The task:
Copy out the listing that follows, exactly, without its pictures.
──────── Data excerpt
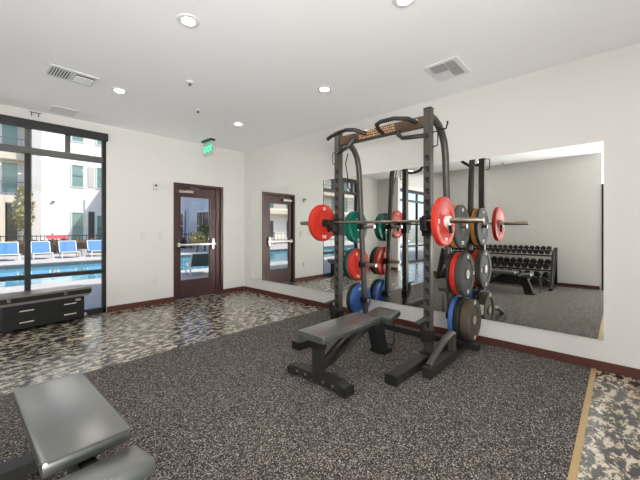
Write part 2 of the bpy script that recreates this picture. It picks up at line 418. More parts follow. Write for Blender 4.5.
v = thing('air_vent', 'white double air vent with grey louvres on the ceiling near the window', 'vent', (.69, 4.14, CEIL), R(2), 'ceiling air vents')
MB().box(-.2, .2, -.15, .15, -.008, -.001, .003).build('vent_frame', M['ventwhite'], v)
for sx in (-.095, .095):
    MB().box(sx-.08, sx+.08, -.1, .1, -.012, -.008).build('vent_backing', M['ventgrey'], v)
    lv = MB()
    for k in range(7):
        if sx < 0: lv.box(sx-.07+k*.0225, sx-.062+k*.0225, -.095, .095, -.018, -.012)
        else: lv.box(sx-.078, sx+.078, -.07+k*.024, -.052+k*.024, -.018, -.012)
    lv.build('louvre', M['ventwhite'], v)
v = thing('air_vent', 'white four-way air vent on the ceiling above the barbell', 'vent', (3.2, 1.26, CEIL), 0, 'ceiling air vents')
MB().box(-.2, .2, -.16, .16, -.008, -.001, .003).build('vent_frame', M['ventwhite'], v)
for (a, bb, c, dd) in ((-.15, -.01, -.02, .12), (-.15, -.01, -.11, -.04), (.01, .15, -.11, -.02)):
    MB().box(a, bb, c, dd, -.012, -.008).build('vent_backing', M['ventgrey'], v)
    lv = MB(); k = c+.01
    while k < dd-.004: lv.box(a+.003, bb-.003, k, k+.005, -.016, -.012); k += .02
    lv.build('louvre', M['ventwhite'], v)
for (x, y, lb) in ((1.584, 3.39, 'small white sprinkler cap on the ceiling, the one left of the middle downlights'), (2.03, 4.11, 'small white sprinkler cap on the ceiling, the one nearer the exit sign'), (-.9, 2.05, 'small sprinkler cap on the ceiling above the dumbbell rack')):
    t = thing('ceiling_sprinkler', lb, 'sprinkler', (x, y, CEIL), 0, 'ceiling sprinklers')
    MB().lathe([(.042, 0), (.042, -.006), (.03, -.012), (.012, -.014)], n=20).build('cover_plate', M['ventwhite'], t, True)
    MB().lathe([(.012, -.014), (.010, -.03), (.018, -.034), (.0175, -.036)], n=12).build('sprinkler_head', M['ventgrey'], t, True)
o = MB().box(.68, .96, 5.30, 5.62, CEIL-.006, CEIL-.001, .002).build('access_panel', M['ventwhite']); tag(o, 'flush white square access panel in the ceiling above the window', 'panel')
t = thing('shade_bracket', 'small dark metal bracket high on the wall above the window', 'bracket', (.56, L, 2.80))
MB().box(-.06, .06, -.012, 0, .02, .03).build('bracket_plate', M['ventgrey'], t)
for x in (-.04, .03): MB().tube([(x, -.01, .02), (x, -.03, .0), (x, -.03, -.03)], .006, 6).build('hook', M['ventgrey'], t)

# exit sign: hangs from the ceiling, edge-lit panel facing into the room
t = thing('exit_sign', 'green lit EXIT sign hanging from the ceiling by the glass door', 'sign', (2.84, 5.37, CEIL))
MB().box(-.05, .05, -.16, .16, -.03, -.001, .004).build('canopy', M['blackgloss'], t)
MB().box(-.005, .005, -.15, .15, -.27, -.03).build('sign_panel', M['exit_plate'], t)
mx = Matrix.Translation((-.008, 0, -.165)) @ Matrix.Rotation(R(-90), 4, 'Z') @ Matrix.Rotation(R(90), 4, 'X')
text_mesh('EXIT', .15, 'exit_letters', M['exit_green'], t, mx, .0015, True)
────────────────
Written solution:
Write part 2 of the bpy script that recreates this picture. It picks up at line 418. More parts follow. Write for Blender 4.5.
v = thing('air_vent', 'white double air vent with grey louvres on the ceiling near the window', 'vent', (.69, 4.14, CEIL), R(2), 'ceiling air vents')
MB().box(-.2, .2, -.15, .15, -.008, -.001, .003).build('vent_frame', M['ventwhite'], v)
for sx in (-.095, .095):
    MB().box(sx-.08, sx+.08, -.1, .1, -.012, -.008).build('vent_backing', M['ventgrey'], v)
    lv = MB()
    for k in range(7):
        if sx < 0: lv.box(sx-.07+k*.0225, sx-.062+k*.0225, -.095, .095, -.018, -.012)
        else: lv.box(sx-.078, sx+.078, -.07+k*.024, -.052+k*.024, -.018, -.012)
    lv.build('louvre', M['ventwhite'], v)
v = thing('air_vent', 'white four-way air vent on the ceiling above the barbell', 'vent', (3.2, 1.26, CEIL), 0, 'ceiling air vents')
MB().box(-.2, .2, -.16, .16, -.008, -.001, .003).build('vent_frame', M['ventwhite'], v)
for (a, bb, c, dd) in ((-.15, -.01, -.02, .12), (-.15, -.01, -.11, -.04), (.01, .15, -.11, -.02)):
    MB().box(a, bb, c, dd, -.012, -.008).build('vent_backing', M['ventgrey'], v)
    lv = MB(); k = c+.01
    while k < dd-.004: lv.box(a+.003, bb-.003, k, k+.005, -.016, -.012); k += .02
    lv.build('louvre', M['ventwhite'], v)
for (x, y, lb) in ((1.584, 3.39, 'small white sprinkler cap on the ceiling, the one left of the middle downlights'), (2.03, 4.11, 'small white sprinkler cap on the ceiling, the one nearer the exit sign'), (-.9, 2.05, 'small sprinkler cap on the ceiling above the dumbbell rack')):
    t = thing('ceiling_sprinkler', lb, 'sprinkler', (x, y, CEIL), 0, 'ceiling sprinklers')
    MB().lathe([(.042, 0), (.042, -.006), (.03, -.012), (.012, -.014)], n=20).build('cover_plate', M['ventwhite'], t, True)
    MB().lathe([(.012, -.014), (.010, -.03), (.018, -.034), (.0175, -.036)], n=12).build('sprinkler_head', M['ventgrey'], t, True)
o = MB().box(.68, .96, 5.30, 5.62, CEIL-.006, CEIL-.001, .002).build('access_panel', M['ventwhite']); tag(o, 'flush white square access panel in the ceiling above the window', 'panel')
t = thing('shade_bracket', 'small dark metal bracket high on the wall above the window', 'bracket', (.56, L, 2.80))
MB().box(-.06, .06, -.012, 0, .02, .03).build('bracket_plate', M['ventgrey'], t)
for x in (-.04, .03): MB().tube([(x, -.01, .02), (x, -.03, .0), (x, -.03, -.03)], .006, 6).build('hook', M['ventgrey'], t)

# exit sign: hangs from the ceiling, edge-lit panel facing into the room
t = thing('exit_sign', 'green lit EXIT sign hanging from the ceiling by the glass door', 'sign', (2.84, 5.37, CEIL))
MB().box(-.05, .05, -.16, .16, -.03, -.001, .004).build('canopy', M['blackgloss'], t)
MB().box(-.005, .005, -.15, .15, -.27, -.03).build('sign_panel', M['exit_plate'], t)
mx = Matrix.Translation((-.008, 0, -.165)) @ Matrix.Rotation(R(-90), 4, 'Z') @ Matrix.Rotation(R(90), 4, 'X')
text_mesh('EXIT', .15, 'exit_letters', M['exit_green'], t, mx, .0015, True)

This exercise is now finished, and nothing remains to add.